The men had initially pleaded guilty to a public nuisance offence, but judge Harith Sham Mohamed Yasin of the Sepang Sessions Court dismissed the charge with a stern warning.

Stripping down in public at an international event had "provoked the sensitivities of Malaysians" and the symbols of the Malaysian national flag represented not only its people but also Islam, Harith said.

"Let this serve as a reminder to all of you to learn about our local cultures and customs," he said. "What is perfectly acceptable in your country is not necessarily acceptable in other countries."

Defence counsel Muhammad Shafee Abdullah had argued in mitigation that some of the nine were part-time beach lifesavers and that stripping down to their swimming trunks was "second nature" to them.
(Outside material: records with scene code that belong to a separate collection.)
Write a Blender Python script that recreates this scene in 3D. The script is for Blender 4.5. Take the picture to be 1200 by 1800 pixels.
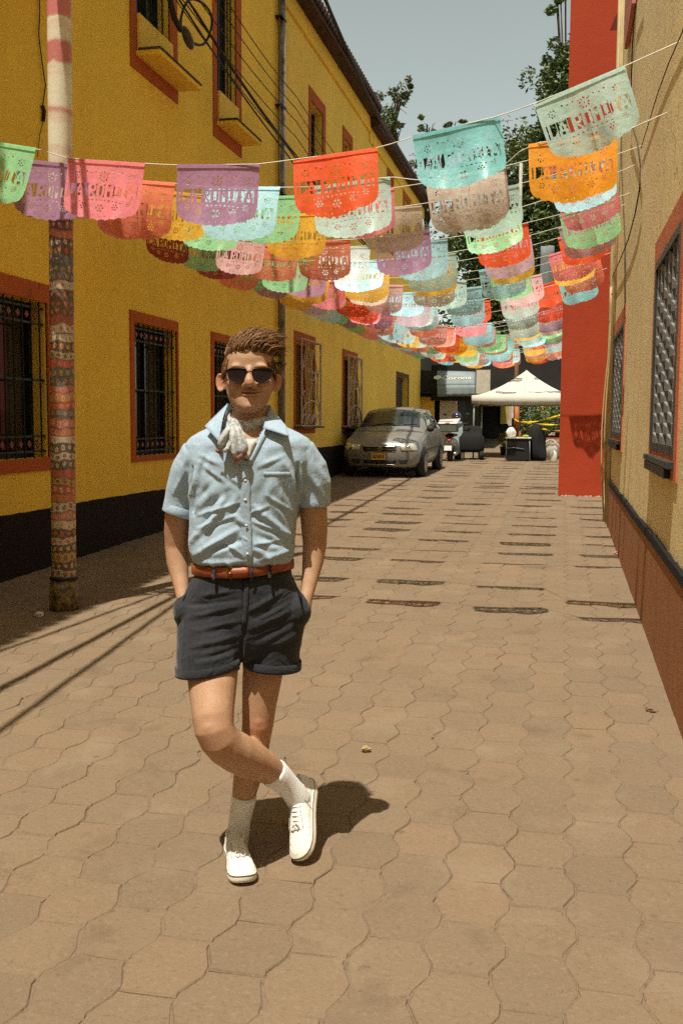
import bpy, bmesh, math, random
import numpy as np
from mathutils import Vector, Matrix, Quaternion
random.seed(7); RNG = np.random.default_rng(11)
for o in list(bpy.data.objects): bpy.data.objects.remove(o, do_unlink=True)
SC = bpy.context.scene
COL = SC.collection
PI = math.pi
# ------------------------------------------------------------------ camera
FPX = 1750.0                                   # focal length in pixels of a 1200 px wide picture
CAM = np.array([0.0, 0.0, 1.5])
YAW, PITCH, ROLL = 0.21787, 0.09137, 0.006
def cam_axes():
    f = np.array([-math.sin(YAW)*math.cos(PITCH), math.cos(YAW)*math.cos(PITCH), -math.sin(PITCH)])
    r = np.array([math.cos(YAW), math.sin(YAW), 0.0]); u = np.cross(r, f)
    c, s = math.cos(ROLL), math.sin(ROLL)
    return f, c*r + s*u, -s*r + c*u
CF, CR, CU = cam_axes()
cd = bpy.data.cameras.new('camera'); cam = bpy.data.objects.new('camera', cd); COL.objects.link(cam)
cd.sensor_fit = 'HORIZONTAL'; cd.sensor_width = 36.0; cd.lens = FPX/1200*36.0
cd.clip_start = 0.05; cd.clip_end = 2000
cam.matrix_world = Matrix(((CR[0], CU[0], -CF[0], CAM[0]), (CR[1], CU[1], -CF[1], CAM[1]), (CR[2], CU[2], -CF[2], CAM[2]), (0, 0, 0, 1)))
SC.camera = cam
# ------------------------------------------------------------------ sky, sun, exposure
SUN = Vector((0.105, 0.355, -1.0)).normalized()  # the way the sunlight travels
w = bpy.data.worlds.new('World'); SC.world = w; w.use_nodes = True
nt = w.node_tree; bg = nt.nodes['Background']
sky = nt.nodes.new('ShaderNodeTexSky'); sky.sky_type = 'NISHITA'; sky.sun_disc = False
sky.sun_elevation = math.asin(-SUN.z); sky.sun_rotation = math.atan2(-SUN.x, -SUN.y)
sky.air_density = 1.0; sky.dust_density = 6.0; sky.ozone_density = 1.0; sky.altitude = 2200
hs = nt.nodes.new('ShaderNodeHueSaturation'); hs.inputs['Saturation'].default_value = 0.30
mx = nt.nodes.new('ShaderNodeMix'); mx.data_type = 'RGBA'; mx.blend_type = 'MULTIPLY'; mx.inputs[0].default_value = 1.0
mx.inputs[7].default_value = (0.985, 1.055, 0.90, 1)
nt.links.new(sky.outputs[0], hs.inputs['Color']); nt.links.new(hs.outputs[0], mx.inputs[6]); nt.links.new(mx.outputs[2], bg.inputs[0])
bg.inputs[1].default_value = 0.111
ld = bpy.data.lights.new('sun', 'SUN'); ld.energy = 4.6; ld.angle = math.radians(0.5); ld.color = (1.0, 0.94, 0.83)
sun = bpy.data.objects.new('sun', ld); COL.objects.link(sun); sun.location = (-3, -8, 25)
sun.rotation_mode = 'QUATERNION'; sun.rotation_quaternion = SUN.to_track_quat('-Z', 'Y')
SC.view_settings.view_transform = 'Standard'; SC.view_settings.look = 'None'
SC.view_settings.exposure = 0.44; SC.view_settings.gamma = 1.0; SC.view_settings.use_curve_mapping = False
SC.cycles.transparent_max_bounces = 24; SC.cycles.max_bounces = 6; SC.cycles.diffuse_bounces = 3; SC.cycles.use_denoising = False; SC.cycles.use_adaptive_sampling = True; SC.cycles.adaptive_threshold = 0.03
# ------------------------------------------------------------------ where a pixel of the photograph lies in the street
SLOPE = 0.019
def gz(y): return SLOPE*(min(y, 60.0) - 3.4)
def ray(px, py): return CF + CR*((px-600)/FPX) - CU*((py-900)/FPX)
def at_x(px, py, X): d = ray(px, py); return CAM + d*((X-CAM[0])/d[0])
def at_y(px, py, Y): d = ray(px, py); return CAM + d*((Y-CAM[1])/d[1])
def at_d(px, py, D): return CAM + ray(px, py)*D
def at_g(px, py):
    d = ray(px, py); t = (SLOPE*(0-3.4)-CAM[2])/(d[2]-SLOPE*d[1]); return CAM + d*t
def project(P):
    d = np.asarray(P, float) - CAM; z = d @ CF
    return 600+FPX*(d @ CR)/z, 900-FPX*(d @ CU)/z, z
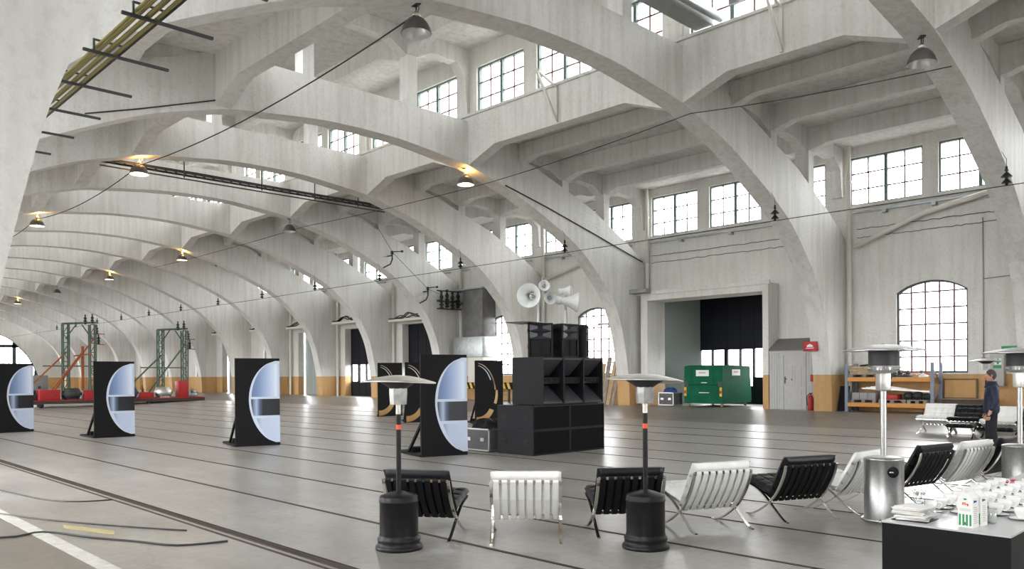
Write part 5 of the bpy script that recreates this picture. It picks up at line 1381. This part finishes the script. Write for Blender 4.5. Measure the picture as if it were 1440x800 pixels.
# a few floor marks near the camera
def decal(pts, label, m_, nm='floor_mark'):
    b = MB(); b.prism(pts, 'z', .0005, .0035); o = b.build(nm, M[m_]); return tag(o, label, 'floor marking')
decal([(2.42,4.0),(2.58,4.0),(2.58,22),(2.42,22)], 'worn white painted line on the floor in the lower left corner', 'whitepaint')
decal([(2.79,10.52),(3.08,9.68),(3.16,9.89),(2.85,10.79)], 'faint yellow paint mark on the floor beside the white line', 'yellowpaint')
def fseam(pts, r, label):
    b = MB(); b.tube(smooth([(x,y,r*.9) for x, y in pts], 4), r, 6); tag(b.build('floor_seam', M['darksteel']), label, 'cable', 'dark seams on the floor')  # raised dark tubes stand in for seams and joints of the floor
fseam([(2.48,12.22),(2.77,11.34),(3.08,10.6),(3.45,9.84),(3.75,9.3)], .010, 'thin dark seam crossing the white line beside the yellow mark')
fseam([(1.2,11.6),(2.11,10.39),(2.54,10.41),(2.84,9.64),(3.1,9.1),(3.35,8.54),(3.82,8.37)], .012, 'thicker dark seam crossing the white line farther down the floor')
fseam([(2.7,16.6),(3.0,14.75),(3.22,13.18),(3.52,12.58),(3.93,12.41)], .010, 'thin dark seam ending at the double rail')
# ------------------------------------------------------------------ camera, light
f_px, th, ro, cy = 1123.49, .7711, -.0054, 526.47
cam = bpy.data.cameras.new('camera'); co = bpy.data.objects.new('camera', cam); C.objects.link(co)
cam.sensor_width = 36; cam.lens = 36*f_px/1440; cam.shift_y = (cy-400)/1440; cam.clip_start = .05; cam.clip_end = 400
F = Vector((math.sin(th),math.cos(th),0)); R = Vector((math.cos(th),-math.sin(th),0)); U = Vector((0,0,1))
e1 = R*math.cos(ro)+U*math.sin(ro); e2 = U*math.cos(ro)-R*math.sin(ro)
mw = Matrix((( e1.x,e2.x,-F.x,0),(e1.y,e2.y,-F.y,0),(e1.z,e2.z,-F.z,1.8),(0,0,0,1)))
co.matrix_world = mw
S.camera = co
w = bpy.data.worlds.new('world'); S.world = w; w.use_nodes = True
nt = w.node_tree; bg = nt.nodes['Background']; bg.inputs[1].default_value = 12.0
tc = nt.nodes.new('ShaderNodeTexCoord'); sp = nt.nodes.new('ShaderNodeSeparateXYZ'); rp = nt.nodes.new('ShaderNodeValToRGB')
nt.links.new(tc.outputs['Generated'], sp.inputs[0]); nt.links.new(sp.outputs[2], rp.inputs[0])
mp = nt.nodes.new('ShaderNodeMapRange'); mp.inputs['From Min'].default_value = -1; nt.links.new(sp.outputs[2], mp.inputs[0]); nt.links.new(mp.outputs[0], rp.inputs[0])
e = rp.color_ramp.elements; e[0].position = .47; e[0].color = (.16,.16,.155,1); e[1].position = .52; e[1].color = (.97,.985,1,1)
nt.links.new(rp.outputs[0], bg.inputs[0])
def portal(loc, rot, sx, sy):
    l = bpy.data.lights.new('daylight_opening', 'AREA'); l.shape = 'RECTANGLE'; l.size = sx; l.size_y = sy
    l.cycles.is_portal = True
    o = bpy.data.objects.new('daylight_opening', l); C.objects.link(o); o.location = loc; o.rotation_euler = rot
YM, YL = (YEND+YBACK)/2, YEND-YBACK
for s in (1,-1):
    r = (0, s*PI/2, 0)                                  # faces the inside
    portal((XC+s*(HW+TH+.02), YM, 7.86), r, 1.6, YL)
    portal((XC+s*4.23, YM, 10.58), r, 1.5, YL)
    portal((XC+s*(HW+TH+.02), YM, 2.9), r, 3.4, YL)
portal((XC, YEND+.4, 4.5), (-PI/2,0,0), 21.6, 6.2)
portal((XC, YBACK-.4, 4.5), (PI/2,0,0), 21.6, 6.2)
S.view_settings.view_transform = 'Standard'; S.view_settings.look = 'None'
S.view_settings.gamma = 1; S.view_settings.use_curve_mapping = False
S.view_settings.exposure = .52
S.cycles.max_bounces = 10; S.cycles.diffuse_bounces = 6; S.cycles.glossy_bounces = 4; S.cycles.transparent_max_bounces = 12
S.cycles.use_denoising = True
try: S.cycles.denoiser = 'OPENIMAGEDENOISE'
except Exception: pass
S.cycles.sample_clamp_indirect = 8
S.cycles.caustics_reflective = False; S.cycles.caustics_refractive = False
One of the men, Thomas Whitworth, 28, also read out a letter of apology on behalf of the group.

"We are remorseful of our actions on that day. We had no idea that our conduct would be deemed to be inappropriate, crass or even downright offensive to the citizens of this country," he said.

The group had been celebrating after Australian Daniel Ricciardo claimed his maiden Formula One win of the season, imitating the driver's famous "shoey" manoeuvre by drinking from their footwear.

Last year, four Western tourists were fined and deported from Malaysia after posing naked on Mount Kinabalu in Sabah, angering locals who consider the mountain sacred.